The backbone of modern engineering: CAD software. From ingenious consumer products to finely crafted machine parts and building designs, everything starts with a precise digital drawing. But anyone who’s ever used CAD software knows how steep the learning curve can be. Mastering all the commands and workflows can take months—sometimes years.
The golden rule: software should truly unburden the designer. Hence the "A" in CAD: Aided. Many CAD vendors aim for maximum automation, where the user hardly has to design at all. Press a button, and the 3D model appears.
Full automation leads to black-box applications: users see the end result, but not the how and why. This breeds distrust and causes them to manually check and adjust changes.
At Bricsys, with an Innovation Mandate supported by VLAIO (Flemish Institute for Innovation and Entrepreneurship), we’re consciously taking a different path: that of guided automation, where smart suggestions go hand in hand with full user control.

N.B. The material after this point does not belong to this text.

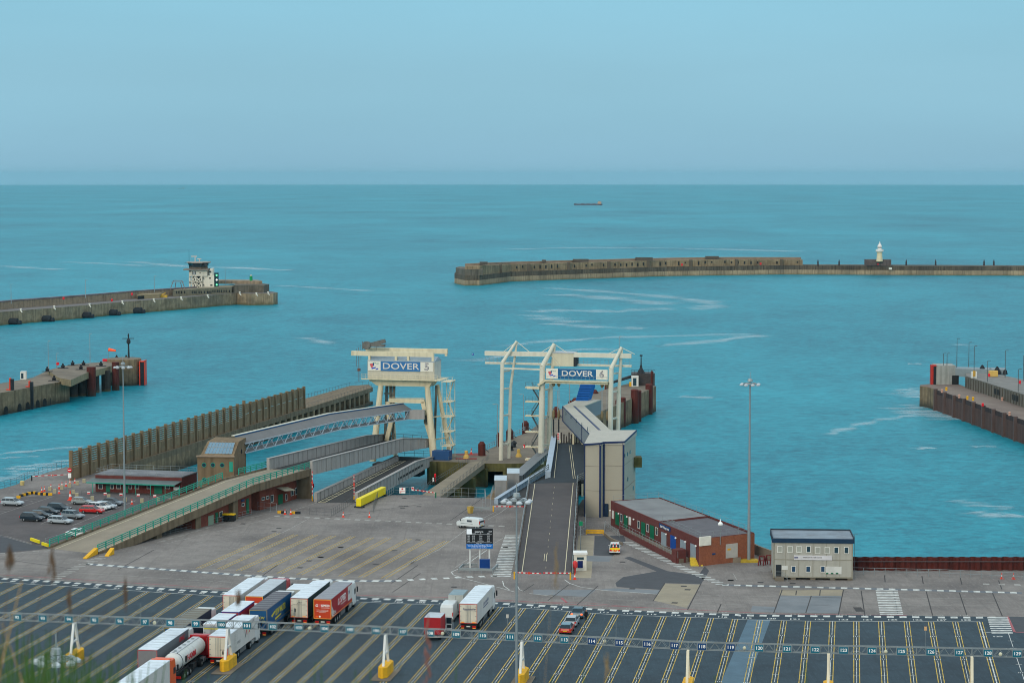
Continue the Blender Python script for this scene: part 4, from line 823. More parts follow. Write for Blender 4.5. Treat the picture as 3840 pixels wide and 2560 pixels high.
SILV = paint('silver', 168, 178, 184); PDARK = paint('dark', 22, 40, 52); PRED = paint('red', 190, 22, 22); PWHT = paint('white', 222, 226, 226); PGREY = paint('grey', 96, 108, 118); PTEAL = paint('blue_grey', 62, 92, 106); PORR = paint('orange_red', 190, 52, 28)
ZC = crop(2060,2250,10.455)
GC = 'cars queuing in one lane'
def qcar(label, rl, rr, **k_):
    t = thing('car', label, 'car', (0,0,0), GC); car(t, **k_)
    A, C = G(rl), G(rr); p = (A+C)/2; t.location = (p.x, p.y, 0); t.rotation_euler = (0,0,-LA); return t
qcar('blue-grey saloon with lit brake lights, first of the queue beside the standing person', ZC(840,735), ZC(1300,760), paint=PTEAL, kind='saloon', L_=4.5, tail=REDLIT, plate=PLATE_W)
qcar('silver hatchback between the blue-grey saloon and the orange-red car', ZC(600,1060), ZC(1045,1085), paint=SILV, kind='hatch', L_=3.9)
qcar('orange-red hatchback with yellow number plate, last of the queue', ZC(365,1350), ZC(860,1370), paint=PORR, kind='hatch', L_=4.0, roofm=paint('roof_blue', 96, 130, 146))
t = thing('pickup_truck', 'white pick-up with red and yellow chevron tailgate and cones aboard', 'pick-up', (0,0,0))
car(t, paint=PWHT, kind='saloon', L_=5.1, W2=.92, H_=1.75)
for c_ in list(t.children):
    if c_.name.startswith('windows') or c_.name.startswith('roof'):
        pass
b = MB(); b.box(-.86,.86,.0,.08,.62,1.15); tg = b.build('tailgate', M('chev_y', S(236,214,30), emis=.12), t, off=(0,0,0))
b = MB()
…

This article is part of our ongoing series on AI in BricsCAD. If you missed the introduction, you can read it here: What Does “AI-Driven” Really Mean in CAD?
Complexity versus usability
While CAD software offers enormous power and limitless possibilities, it can also be a dense jungle of commands and options. Designers lose valuable time deciphering automated routines when what they really need is speed and reliability.
The challenge is to find a middle ground. Guided automation means the software makes smart suggestions, but the user can continue to make choices step by step based on the information provided. This way, they retain control and still save time.
This approach requires both powerful algorithms to generate relevant proposals and a user interface that clearly explains why certain parameters are chosen and how changes are reflected in the design. For that, Bricsys turned to the Digital Future Lab department at UHasselt, where Prof. Dr. Raf Ramakers leads the Computational Design and Fabrication research group.
Intelligibility: the finesse of human–machine interaction
The Digital Future Lab focuses on improving how humans and machines interact. “Intelligent systems are great,” said Ramakers, “but they also need to be understandable and controllable. We achieve that by making hidden processes visible. In our jargon, this is called intelligibility.
“Your smart system shouldn’t just generate solutions; it should also be able to explain them clearly, in words or visually. Intelligible software provides insight into the decisions it makes, why it proposes certain options, and the advantages and disadvantages of each solution. This not only makes CAD more efficient, but it also shortens the learning curve because users truly understand what’s happening.”
He emphasizes that this approach doesn’t mean simplifying CAD by stripping away features: “We retain the power of professional CAD software, but we make its complexity manageable by providing context and feedback step by step. The engineer keeps control and saves time.”
From theory to practice
During his PhD research, Dr. Tom Veuskens, as part of Ramakers’s lab at UHasselt, conducted experiments with a prototype for parametric 3D modeling. “We discovered that users don’t trust fully automatic solutions,” he explains. “They want to understand exactly how everything works and verify that the results are correct. My conclusion? The time saved through a fully automated system was often negated by the constant checking and adjustments.”
Veuskens is now continuing his research at and for Bricsys through a VLAIO Innovation Mandate designed to connect academic research with industry. Such a mandate gives Bricsys the means to engage Tom as a top talent and ensures the continuous involvement of our internal product owners, support data analysts and R&D team.
“I'm getting a taste of what it means to work in a more applied, less abstract way, and to justify everything before you do anything,” said Veuskens. “It's a little less of a playground where you can freely experiment with cool ideas. But it's still fun, of course, to integrate your prototypes directly into BricsCAD as a researcher and developer. I like that idea of having it both ways."
Looking ahead
The project is still in the research phase, but the goal is clear: to integrate a feature in BricsCAD that supports parameterization and dimensioning through clear, guided interaction. This should reduce repetitive drawing work, accelerate the design-to-production process, and make the software more accessible to SMEs without demanding heavy training investments.
For the university, this collaboration is equally valuable. “Such intensive, practice-oriented collaboration provides new insights into the usefulness and usability of our intelligibility solutions,” said Ramakers. “We’ve demonstrated the basic principles and now we can integrate them within a much more complex system.”
At Bricsys, we see this as another step toward CAD software that doesn’t replace human creativity but enhances it.